I'll check out some stuff by Schulman, thanks for pointing me in the right direction - feel free to post up any other links! This is such an interesting topic, and like you said most of the things I've come across on Google are quite outdated.

Cheers

Juraj:

--- Quote from: agentdark45 on 2014-01-07, 21:17:01 --- I've noticed that in your previous (amazing) renders you tend to keep things fairly straightforward and "realistic" (i.e no huge hidden fill lights anywhere)...just a really good balance between the interior and exterior lighting.


--- End quote ---

Well, with the recent projects, yes, I've simplified it to almost nothing (but I spend lot of time trying to find that solution each time, going though 10+ variations at minimum) but I did experiment with almost every possible setup. I've often used before softboxes behind camera, atleast one or two, one pointed at ceiling and one pointed at wall behind, both acting as fill-lights.
But I took great care to make them as weak as possible, so they never clash with the natural light, only fill the scene. But I mostly moved away from this.
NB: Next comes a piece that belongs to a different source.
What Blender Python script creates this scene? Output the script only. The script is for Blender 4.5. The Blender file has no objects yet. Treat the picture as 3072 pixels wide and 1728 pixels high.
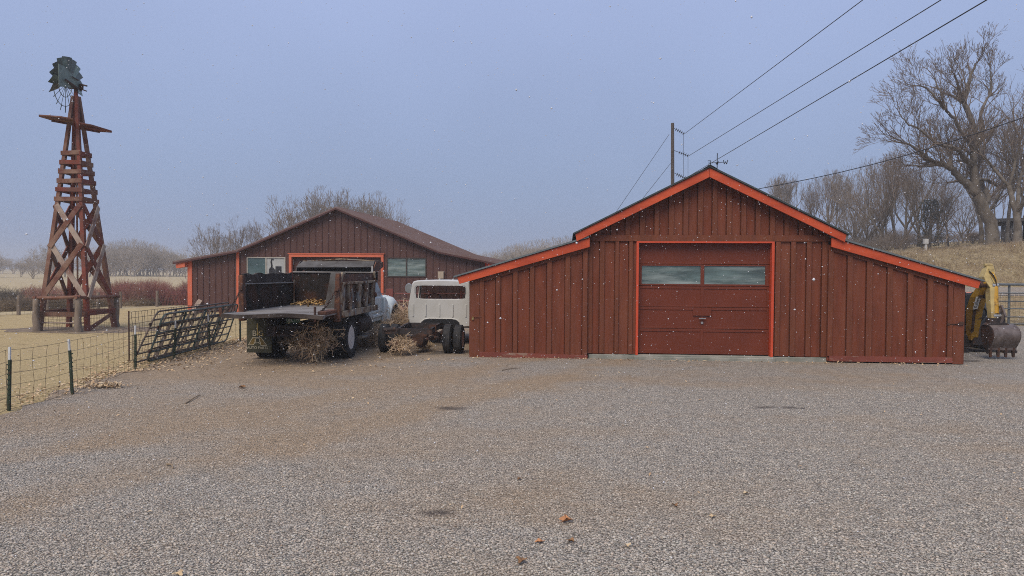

At current commerical projects I also use directed light from side to accentuate furniture, but that's because the focal point is furniture, not architecture. I would never use directional light in architecture, because it would clash or overcome the natural light, which always looks the best, since the architecture is built around it.

Juraj:
I just went back to the website and realized that while the article is shitty just like work of its author, there is very good discussion going on and some pretty decent profesionnals chime in, esp. like the guy from London discussing the differences in architectural and real estate (2 different stuff) photography in USA and Europe. Absolutely agree with him. He pretty much highlights absolute understanding of light as crucial as opposed to over-corrected images with bunch of strobes and blended layers. The flashy tacky stuff just reigns supreme in US and I don't believe they will ever learn some form of taste whatsoever.